We Protestants, with our focus on grace and faith, have been prone to distorting Paul's teachings in a particular way. We've very often turned faith into the thing we must do to get the prize. Faith becomes our effort, the "work" we must do in order to get the "more" of salvation. It is easy to see how this can happen. If we are saved by "faith in Christ," that does sound like we have to believe in order to be saved. Yet Paul says that our restored relationship with God is not our doing, that it is a gift. How to make sense of this?
It turns out that the phrase "through faith in Christ" could just as easily be translated "the faithfulness of Christ." In fact that seems a much more likely translation to many scholars. It also seems much more in keeping with Paul's emphasis on new life - on our being fully alive - coming to us as a gift and not an accomplishment. For Paul, aliveness is not something that can be gained through a consumer type pursuit. It cannot be acquired. It is not the "more" of all "mores." It is the gift of all gifts.

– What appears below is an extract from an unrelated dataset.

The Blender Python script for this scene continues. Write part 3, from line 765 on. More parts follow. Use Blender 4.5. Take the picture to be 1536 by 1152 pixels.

Perhaps you have experienced how incredibly alive it feels to fall in love. But as wonderful as love is, it cannot really be acquired in any conventional sense. People will do all sorts of things and spend all kinds of money because they are in love, but this is the result of love and not what leads to it. Here love is a lot like grace, and of course God's grace is all about love.
In Jesus, God's love (often an unrequited love) comes to us, longing for us, seeking us no matter the cost. And how wonderfully and remarkably alive it feels to fall into that divine love.